→ Stored records:

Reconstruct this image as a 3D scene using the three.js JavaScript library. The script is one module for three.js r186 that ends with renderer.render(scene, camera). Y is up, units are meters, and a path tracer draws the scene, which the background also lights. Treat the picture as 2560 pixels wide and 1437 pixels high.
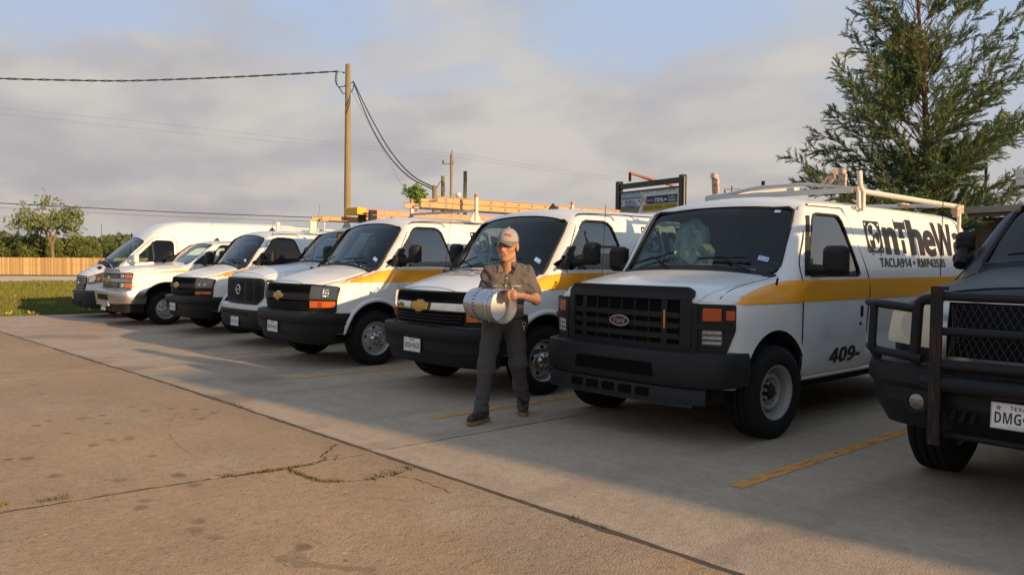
--
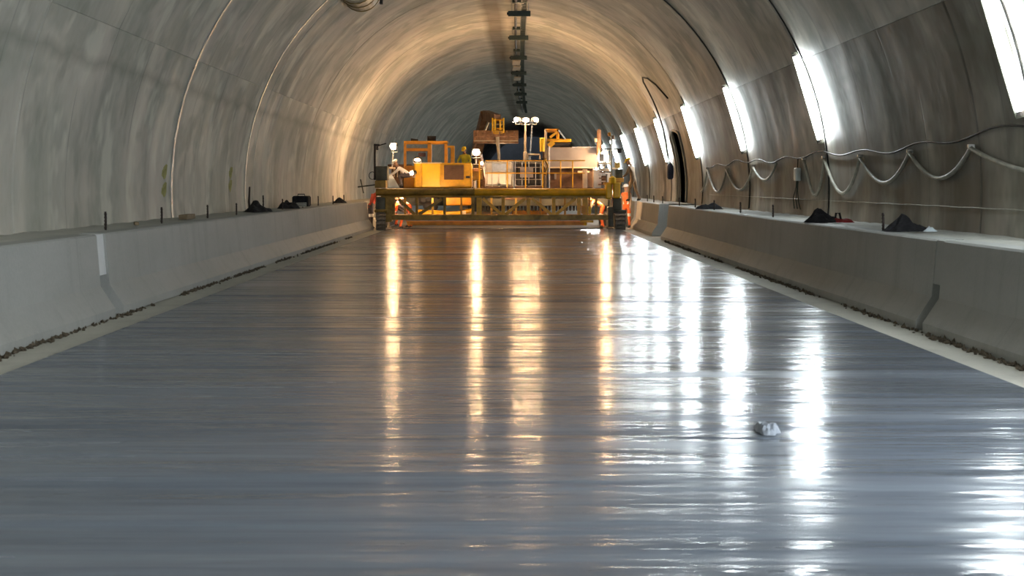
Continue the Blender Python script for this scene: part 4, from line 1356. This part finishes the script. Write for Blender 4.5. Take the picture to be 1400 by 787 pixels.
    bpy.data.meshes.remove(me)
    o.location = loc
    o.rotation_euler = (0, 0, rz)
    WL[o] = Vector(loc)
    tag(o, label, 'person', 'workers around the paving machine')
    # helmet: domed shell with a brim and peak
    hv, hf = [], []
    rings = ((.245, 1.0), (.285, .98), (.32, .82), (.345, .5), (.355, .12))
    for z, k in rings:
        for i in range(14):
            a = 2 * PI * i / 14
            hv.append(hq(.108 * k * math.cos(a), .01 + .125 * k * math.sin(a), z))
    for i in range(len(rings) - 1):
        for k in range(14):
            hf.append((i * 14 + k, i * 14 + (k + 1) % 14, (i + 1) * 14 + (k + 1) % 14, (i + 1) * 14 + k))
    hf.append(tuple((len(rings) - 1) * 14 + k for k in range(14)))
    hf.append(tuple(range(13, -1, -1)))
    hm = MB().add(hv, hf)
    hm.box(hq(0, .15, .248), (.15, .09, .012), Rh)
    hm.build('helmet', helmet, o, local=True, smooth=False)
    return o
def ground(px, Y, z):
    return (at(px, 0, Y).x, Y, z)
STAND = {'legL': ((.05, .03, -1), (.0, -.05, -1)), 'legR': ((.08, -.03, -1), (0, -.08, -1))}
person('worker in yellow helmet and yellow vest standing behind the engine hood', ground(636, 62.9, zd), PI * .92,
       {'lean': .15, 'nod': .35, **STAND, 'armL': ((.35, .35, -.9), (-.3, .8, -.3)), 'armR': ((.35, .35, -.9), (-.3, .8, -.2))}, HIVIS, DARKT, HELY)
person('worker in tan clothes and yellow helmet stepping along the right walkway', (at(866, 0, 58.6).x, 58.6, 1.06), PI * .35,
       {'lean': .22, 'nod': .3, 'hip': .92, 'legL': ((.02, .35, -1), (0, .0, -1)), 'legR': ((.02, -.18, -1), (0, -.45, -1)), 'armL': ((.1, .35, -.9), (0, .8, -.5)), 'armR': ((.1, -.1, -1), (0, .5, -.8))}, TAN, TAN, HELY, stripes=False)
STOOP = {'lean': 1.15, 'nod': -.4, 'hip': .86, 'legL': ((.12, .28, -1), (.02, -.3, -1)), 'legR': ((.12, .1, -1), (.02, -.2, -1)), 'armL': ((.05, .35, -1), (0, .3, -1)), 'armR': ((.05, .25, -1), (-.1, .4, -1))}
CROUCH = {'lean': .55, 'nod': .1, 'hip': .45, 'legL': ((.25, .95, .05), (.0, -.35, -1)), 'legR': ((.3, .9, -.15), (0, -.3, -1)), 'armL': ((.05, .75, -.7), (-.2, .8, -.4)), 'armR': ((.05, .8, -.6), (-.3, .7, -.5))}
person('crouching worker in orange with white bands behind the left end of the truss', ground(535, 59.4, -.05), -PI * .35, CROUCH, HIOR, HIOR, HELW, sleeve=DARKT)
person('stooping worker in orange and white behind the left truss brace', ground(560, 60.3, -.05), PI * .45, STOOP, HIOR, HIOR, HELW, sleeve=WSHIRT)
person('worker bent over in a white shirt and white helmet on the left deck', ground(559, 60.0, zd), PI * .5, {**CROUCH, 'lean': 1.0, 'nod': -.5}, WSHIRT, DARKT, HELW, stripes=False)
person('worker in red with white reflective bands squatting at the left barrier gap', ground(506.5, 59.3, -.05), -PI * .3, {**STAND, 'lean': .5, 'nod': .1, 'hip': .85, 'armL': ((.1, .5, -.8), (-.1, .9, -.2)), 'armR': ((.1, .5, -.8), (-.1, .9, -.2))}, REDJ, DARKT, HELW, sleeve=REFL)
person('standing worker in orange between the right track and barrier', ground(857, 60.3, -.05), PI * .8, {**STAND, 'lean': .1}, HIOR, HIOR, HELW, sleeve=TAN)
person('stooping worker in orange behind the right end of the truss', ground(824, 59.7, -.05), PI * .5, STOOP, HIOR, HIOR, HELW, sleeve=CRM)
==
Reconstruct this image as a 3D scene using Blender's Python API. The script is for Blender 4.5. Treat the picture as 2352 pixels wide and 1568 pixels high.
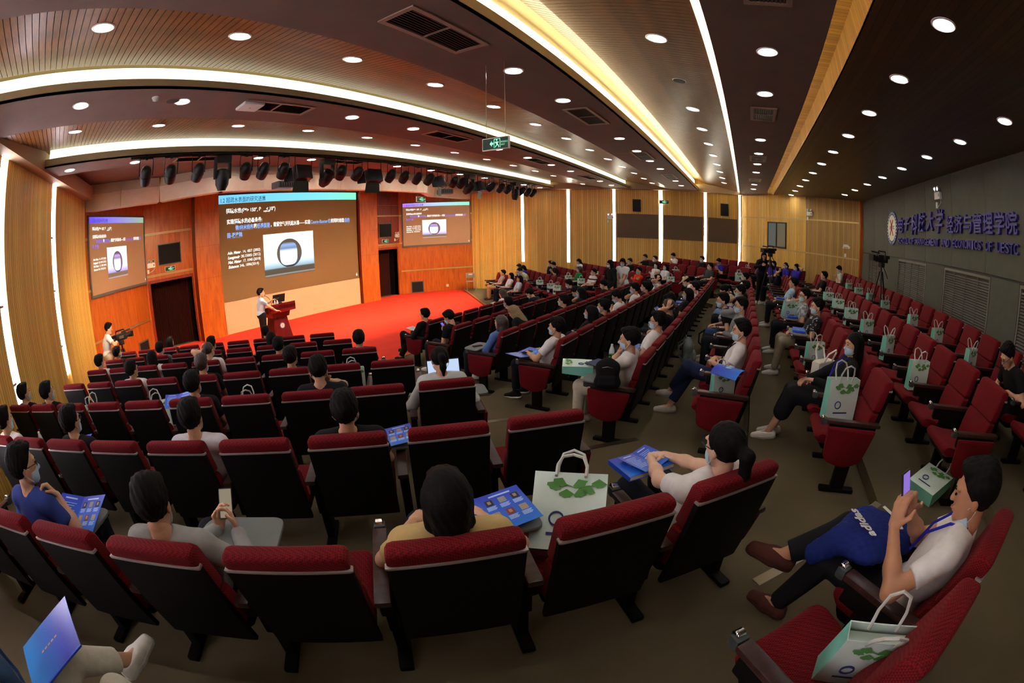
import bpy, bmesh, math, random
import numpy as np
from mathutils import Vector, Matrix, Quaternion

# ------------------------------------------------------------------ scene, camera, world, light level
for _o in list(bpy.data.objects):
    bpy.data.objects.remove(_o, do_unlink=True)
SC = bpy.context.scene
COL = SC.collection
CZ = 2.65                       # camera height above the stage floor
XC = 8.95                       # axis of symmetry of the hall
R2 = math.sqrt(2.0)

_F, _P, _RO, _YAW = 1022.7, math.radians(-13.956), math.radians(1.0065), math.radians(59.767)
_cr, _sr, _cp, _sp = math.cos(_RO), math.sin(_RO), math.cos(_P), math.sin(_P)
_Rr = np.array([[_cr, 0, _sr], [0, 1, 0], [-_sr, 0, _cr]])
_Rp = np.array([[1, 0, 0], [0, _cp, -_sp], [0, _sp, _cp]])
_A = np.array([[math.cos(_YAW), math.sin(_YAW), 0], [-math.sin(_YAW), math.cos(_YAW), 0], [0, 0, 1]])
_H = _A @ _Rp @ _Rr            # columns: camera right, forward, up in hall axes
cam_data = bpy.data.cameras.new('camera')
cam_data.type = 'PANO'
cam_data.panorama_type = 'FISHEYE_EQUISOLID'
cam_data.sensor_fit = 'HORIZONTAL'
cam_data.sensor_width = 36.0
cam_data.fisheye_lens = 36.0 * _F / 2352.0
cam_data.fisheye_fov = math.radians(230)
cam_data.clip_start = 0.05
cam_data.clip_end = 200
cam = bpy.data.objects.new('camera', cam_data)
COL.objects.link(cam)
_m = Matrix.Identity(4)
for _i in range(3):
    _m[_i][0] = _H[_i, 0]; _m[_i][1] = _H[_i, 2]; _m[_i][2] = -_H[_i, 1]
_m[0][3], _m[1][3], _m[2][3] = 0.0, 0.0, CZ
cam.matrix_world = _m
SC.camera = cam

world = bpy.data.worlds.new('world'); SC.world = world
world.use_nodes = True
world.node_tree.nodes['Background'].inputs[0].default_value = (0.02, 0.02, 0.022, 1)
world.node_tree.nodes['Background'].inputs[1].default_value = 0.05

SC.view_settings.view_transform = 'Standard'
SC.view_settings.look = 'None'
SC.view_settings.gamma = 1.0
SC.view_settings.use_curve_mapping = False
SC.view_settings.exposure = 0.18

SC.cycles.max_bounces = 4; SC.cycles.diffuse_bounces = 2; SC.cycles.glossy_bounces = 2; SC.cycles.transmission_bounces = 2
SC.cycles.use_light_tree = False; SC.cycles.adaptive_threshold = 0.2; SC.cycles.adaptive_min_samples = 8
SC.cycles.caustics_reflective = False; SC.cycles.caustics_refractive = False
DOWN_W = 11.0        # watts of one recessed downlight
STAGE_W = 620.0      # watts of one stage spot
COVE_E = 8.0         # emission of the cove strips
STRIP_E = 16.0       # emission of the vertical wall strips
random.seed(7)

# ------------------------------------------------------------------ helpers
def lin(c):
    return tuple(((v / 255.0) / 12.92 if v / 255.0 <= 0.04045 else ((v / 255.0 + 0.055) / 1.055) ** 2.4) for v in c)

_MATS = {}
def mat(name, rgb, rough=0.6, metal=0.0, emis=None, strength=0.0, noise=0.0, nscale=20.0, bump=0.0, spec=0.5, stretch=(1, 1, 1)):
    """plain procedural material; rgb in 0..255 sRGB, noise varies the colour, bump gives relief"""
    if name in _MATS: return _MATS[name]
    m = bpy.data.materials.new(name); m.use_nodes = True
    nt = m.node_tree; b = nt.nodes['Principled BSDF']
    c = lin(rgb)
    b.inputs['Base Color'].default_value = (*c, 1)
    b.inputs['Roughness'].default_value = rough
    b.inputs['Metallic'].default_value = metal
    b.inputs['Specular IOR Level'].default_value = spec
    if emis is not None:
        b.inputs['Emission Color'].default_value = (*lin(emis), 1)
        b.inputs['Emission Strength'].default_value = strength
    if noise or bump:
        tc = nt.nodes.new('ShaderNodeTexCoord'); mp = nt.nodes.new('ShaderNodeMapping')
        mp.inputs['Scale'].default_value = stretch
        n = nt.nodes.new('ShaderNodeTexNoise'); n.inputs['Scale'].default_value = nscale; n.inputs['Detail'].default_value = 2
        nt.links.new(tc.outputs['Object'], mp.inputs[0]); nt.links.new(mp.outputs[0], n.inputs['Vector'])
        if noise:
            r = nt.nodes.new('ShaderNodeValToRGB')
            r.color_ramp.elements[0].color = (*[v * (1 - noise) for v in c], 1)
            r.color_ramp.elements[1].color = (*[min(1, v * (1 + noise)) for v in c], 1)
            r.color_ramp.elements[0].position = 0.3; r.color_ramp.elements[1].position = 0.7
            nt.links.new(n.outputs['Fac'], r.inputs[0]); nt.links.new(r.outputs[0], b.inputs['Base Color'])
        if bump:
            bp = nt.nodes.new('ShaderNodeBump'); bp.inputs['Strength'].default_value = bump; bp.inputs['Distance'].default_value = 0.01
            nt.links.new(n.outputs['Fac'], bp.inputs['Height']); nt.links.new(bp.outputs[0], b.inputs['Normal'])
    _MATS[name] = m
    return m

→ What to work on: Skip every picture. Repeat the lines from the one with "Reconstruct this image as a 3D scene using Blender's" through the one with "SC.camera = cam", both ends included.

→ Answer to this task:
Reconstruct this image as a 3D scene using Blender's Python API. The script is for Blender 4.5. Treat the picture as 2352 pixels wide and 1568 pixels high.
import bpy, bmesh, math, random
import numpy as np
from mathutils import Vector, Matrix, Quaternion

# ------------------------------------------------------------------ scene, camera, world, light level
for _o in list(bpy.data.objects):
    bpy.data.objects.remove(_o, do_unlink=True)
SC = bpy.context.scene
COL = SC.collection
CZ = 2.65                       # camera height above the stage floor
XC = 8.95                       # axis of symmetry of the hall
R2 = math.sqrt(2.0)

_F, _P, _RO, _YAW = 1022.7, math.radians(-13.956), math.radians(1.0065), math.radians(59.767)
_cr, _sr, _cp, _sp = math.cos(_RO), math.sin(_RO), math.cos(_P), math.sin(_P)
_Rr = np.array([[_cr, 0, _sr], [0, 1, 0], [-_sr, 0, _cr]])
_Rp = np.array([[1, 0, 0], [0, _cp, -_sp], [0, _sp, _cp]])
_A = np.array([[math.cos(_YAW), math.sin(_YAW), 0], [-math.sin(_YAW), math.cos(_YAW), 0], [0, 0, 1]])
_H = _A @ _Rp @ _Rr            # columns: camera right, forward, up in hall axes
cam_data = bpy.data.cameras.new('camera')
cam_data.type = 'PANO'
cam_data.panorama_type = 'FISHEYE_EQUISOLID'
cam_data.sensor_fit = 'HORIZONTAL'
cam_data.sensor_width = 36.0
cam_data.fisheye_lens = 36.0 * _F / 2352.0
cam_data.fisheye_fov = math.radians(230)
cam_data.clip_start = 0.05
cam_data.clip_end = 200
cam = bpy.data.objects.new('camera', cam_data)
COL.objects.link(cam)
_m = Matrix.Identity(4)
for _i in range(3):
    _m[_i][0] = _H[_i, 0]; _m[_i][1] = _H[_i, 2]; _m[_i][2] = -_H[_i, 1]
_m[0][3], _m[1][3], _m[2][3] = 0.0, 0.0, CZ
cam.matrix_world = _m
SC.camera = cam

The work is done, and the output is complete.